1768-02-15, de Voltaire [François Marie Arouet] à Charles Augustin Feriol, comte d'Argental.

Je vais bien vous ennuier mon cher ange.
Je vous envoye une profession de foy que je fis l'autre jour à un de mes amis. Je vous donne pour pénitence de la lire. Expiés par là votre énorme péché d'avoir jugé témérairement votre prochain. Vous sentés bien que c'est absolument st Hiacinte et non pas moy, qui a diné.

Je sçais qu'il y a des fanatiques et des furieux, je sçais que les gens qui pensent sont condamnés aux bêtes. L'Europe réclame, l'Europe crie, mais la sagesse n'est rien, la force a tout détruit. Je suis trop vieux pour déménager. Cependant, s'il faut aller mourir ailleurs je prendrai ce party. Ma haine contre certains monstres est trop forte.

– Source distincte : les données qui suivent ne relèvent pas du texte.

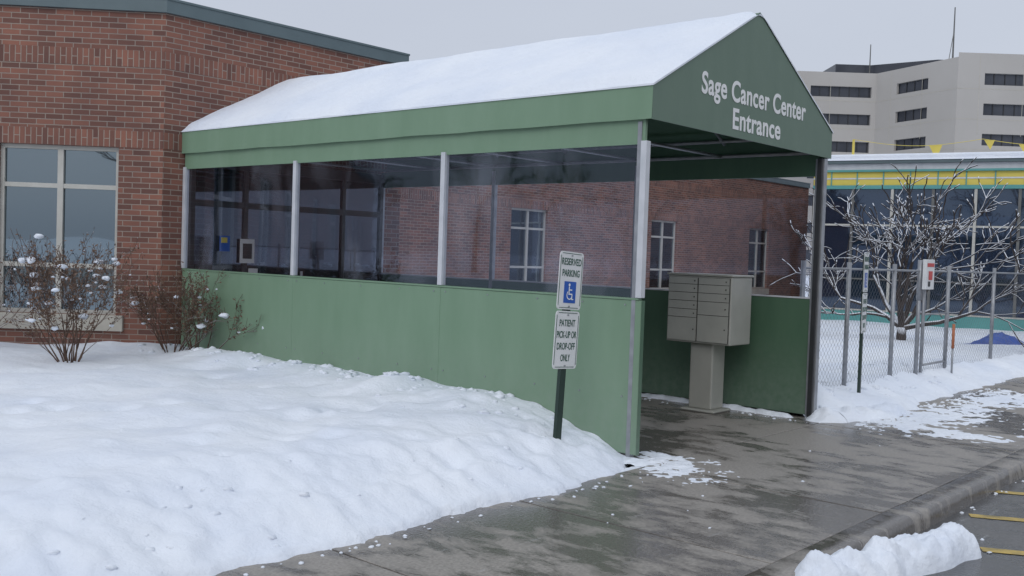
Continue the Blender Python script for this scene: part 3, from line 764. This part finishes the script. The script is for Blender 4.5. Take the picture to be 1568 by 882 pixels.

J'ay ouï dire qu'on avait envoyé quelque chose à mr Suart. Je ne lui ai certainement rien envoyé et le grand point est qu'il rende justice à cette vérité. Il est très certain qu'il n'y a personne dans Paris qui puisse dire que je lui aie fait tenir un plat de ce diner auquel je n'assistai jamais. Il y a d'autres gens qui envoient. Pour l'homme aux quarante écus, on voit aisément que c'est l'ouvrage d'un calculateur. Le ministère en doit être content. Je n'envoye jamais de brochures à Paris, mais je crois qu'on peut vous faire tenir celle là sans vous compromettre. Je la chercherai si vous en êtes curieux, et vous l'aurez mon très cher ange. Vous n'avez qu'à ordonner.